Thank you for reading my testimony and for sharing such encouraging words Belinda. I pray that my testimony blesses others.
Dear Jennifer, I applaud your courage, friend. Your story is NOT insulting or ridiculous. It’s beautiful and true! God wanted you back, indeed. Thanks for sharing your story on your blog today.I’m applauding you.
I’m delighted you read and enjoyed my testimony Betsy. I’m so glad I shared it and I pray it blesses others and helps them to see how grace changes everything.

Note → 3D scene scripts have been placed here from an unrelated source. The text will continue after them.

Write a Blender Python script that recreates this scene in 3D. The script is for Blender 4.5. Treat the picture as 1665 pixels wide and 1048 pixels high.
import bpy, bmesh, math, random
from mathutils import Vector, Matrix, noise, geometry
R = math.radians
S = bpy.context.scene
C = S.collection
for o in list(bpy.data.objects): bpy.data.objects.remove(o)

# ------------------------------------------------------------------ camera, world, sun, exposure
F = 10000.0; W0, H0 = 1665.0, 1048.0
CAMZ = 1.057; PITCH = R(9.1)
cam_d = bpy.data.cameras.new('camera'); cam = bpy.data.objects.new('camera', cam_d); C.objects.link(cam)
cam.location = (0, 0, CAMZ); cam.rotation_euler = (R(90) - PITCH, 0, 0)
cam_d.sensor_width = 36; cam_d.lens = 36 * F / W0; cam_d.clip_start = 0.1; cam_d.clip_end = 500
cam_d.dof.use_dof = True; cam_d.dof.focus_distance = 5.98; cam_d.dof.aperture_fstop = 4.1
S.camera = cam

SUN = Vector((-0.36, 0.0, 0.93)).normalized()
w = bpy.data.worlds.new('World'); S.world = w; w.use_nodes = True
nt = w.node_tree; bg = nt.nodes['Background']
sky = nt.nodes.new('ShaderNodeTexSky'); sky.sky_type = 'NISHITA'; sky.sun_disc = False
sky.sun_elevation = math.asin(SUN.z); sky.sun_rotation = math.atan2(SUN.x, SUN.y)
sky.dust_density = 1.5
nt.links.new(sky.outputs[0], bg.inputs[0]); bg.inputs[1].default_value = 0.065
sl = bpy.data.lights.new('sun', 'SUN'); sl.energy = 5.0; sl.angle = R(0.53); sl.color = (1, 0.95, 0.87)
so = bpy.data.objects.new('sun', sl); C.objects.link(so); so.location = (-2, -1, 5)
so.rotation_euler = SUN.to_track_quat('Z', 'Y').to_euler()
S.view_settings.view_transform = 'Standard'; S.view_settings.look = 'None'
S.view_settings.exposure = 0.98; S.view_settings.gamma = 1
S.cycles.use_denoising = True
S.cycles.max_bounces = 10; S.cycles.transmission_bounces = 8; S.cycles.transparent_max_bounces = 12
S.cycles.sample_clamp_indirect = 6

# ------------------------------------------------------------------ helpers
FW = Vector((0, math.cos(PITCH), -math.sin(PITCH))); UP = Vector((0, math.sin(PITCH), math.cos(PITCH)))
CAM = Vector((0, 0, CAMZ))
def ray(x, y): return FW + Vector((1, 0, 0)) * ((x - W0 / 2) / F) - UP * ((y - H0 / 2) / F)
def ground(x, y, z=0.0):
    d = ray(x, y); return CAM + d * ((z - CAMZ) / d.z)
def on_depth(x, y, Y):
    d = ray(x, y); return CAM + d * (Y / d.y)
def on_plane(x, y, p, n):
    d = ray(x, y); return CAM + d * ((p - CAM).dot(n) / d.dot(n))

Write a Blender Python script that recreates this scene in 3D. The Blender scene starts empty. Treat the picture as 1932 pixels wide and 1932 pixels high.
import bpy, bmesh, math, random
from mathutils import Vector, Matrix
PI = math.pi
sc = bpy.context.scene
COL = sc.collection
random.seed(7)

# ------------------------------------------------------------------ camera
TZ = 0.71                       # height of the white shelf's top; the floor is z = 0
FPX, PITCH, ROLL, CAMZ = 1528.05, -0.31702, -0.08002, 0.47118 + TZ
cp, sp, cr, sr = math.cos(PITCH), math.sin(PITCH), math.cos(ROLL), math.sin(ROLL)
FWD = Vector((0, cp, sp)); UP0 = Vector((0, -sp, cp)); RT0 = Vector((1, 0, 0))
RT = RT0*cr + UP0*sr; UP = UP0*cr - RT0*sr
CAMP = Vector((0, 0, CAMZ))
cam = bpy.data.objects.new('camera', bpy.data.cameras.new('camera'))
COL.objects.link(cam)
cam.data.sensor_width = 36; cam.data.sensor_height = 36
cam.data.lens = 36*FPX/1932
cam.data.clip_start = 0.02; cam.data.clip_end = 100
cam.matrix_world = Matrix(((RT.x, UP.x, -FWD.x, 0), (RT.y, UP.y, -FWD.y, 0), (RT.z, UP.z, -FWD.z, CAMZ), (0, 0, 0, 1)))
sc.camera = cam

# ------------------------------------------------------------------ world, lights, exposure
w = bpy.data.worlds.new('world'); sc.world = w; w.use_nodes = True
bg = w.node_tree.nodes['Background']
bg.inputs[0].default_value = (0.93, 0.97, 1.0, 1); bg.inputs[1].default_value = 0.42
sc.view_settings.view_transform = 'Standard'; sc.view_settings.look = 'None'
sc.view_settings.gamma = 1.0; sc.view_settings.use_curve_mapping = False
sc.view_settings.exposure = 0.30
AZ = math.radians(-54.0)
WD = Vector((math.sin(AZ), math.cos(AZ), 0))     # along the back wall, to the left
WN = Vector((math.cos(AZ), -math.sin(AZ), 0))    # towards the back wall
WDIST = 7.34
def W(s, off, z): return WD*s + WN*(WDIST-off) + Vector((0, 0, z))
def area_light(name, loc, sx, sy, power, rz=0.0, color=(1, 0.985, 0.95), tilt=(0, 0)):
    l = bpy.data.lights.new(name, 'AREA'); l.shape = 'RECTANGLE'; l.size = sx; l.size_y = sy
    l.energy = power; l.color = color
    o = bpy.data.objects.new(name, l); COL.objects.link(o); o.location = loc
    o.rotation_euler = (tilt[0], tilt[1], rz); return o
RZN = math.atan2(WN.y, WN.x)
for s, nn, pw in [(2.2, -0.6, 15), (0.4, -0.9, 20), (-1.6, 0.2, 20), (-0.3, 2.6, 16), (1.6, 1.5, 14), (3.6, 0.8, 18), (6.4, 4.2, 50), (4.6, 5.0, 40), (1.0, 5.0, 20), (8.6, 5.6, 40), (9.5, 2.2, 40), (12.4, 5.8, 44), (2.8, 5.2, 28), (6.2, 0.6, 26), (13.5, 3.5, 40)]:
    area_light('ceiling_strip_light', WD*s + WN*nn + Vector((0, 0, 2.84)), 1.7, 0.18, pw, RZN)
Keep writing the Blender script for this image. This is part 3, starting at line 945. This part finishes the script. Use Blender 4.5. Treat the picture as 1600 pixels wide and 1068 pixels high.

Oh Jennifer… YES!!! Grace truly does change everything. I absolutely love your testimony, because truly it is one that I believe is more powerful than the miraculous witnesses that are out there. Sure they are chilling and profound in many ways, and I do love a good God story! But yours? Well you reveal that God is the ultimate human whisperer… slowly reaching and waiting for us to open our hearts so He can enter, pouring His love on us if we let Him. Your story is about SO many thing SO many women experience. And God will use it to bless others as He will continue to use everything you do with all that you offer to Him, for Him. in His name.
I’m so so glad you shared this. Sharing it everywhere! God bless you, my friend. Remember there is no such thing as an ‘insignificant story’ when it shows off God and it presents how grace can transform the human experience. Every word you shared was important. Nothing about God is wasted.
I’m delighted you enjoyed this Chris! Thank you so much for your kind and encouraging words. It’s funny how we let our minds belittle our experiences. I really thought my story was insignificant, yet since writing this, I can see how my story is similar to so many others’ stories and sometimes it’s the common story that speaks to people the most.
Sorry it took me so long to respond. I’ve been busy with my trip to Ottawa. Now that I”m back, I’m playing “catch-up”. Thanks so much for taking the time to comment and share. You bless me with your encouragement.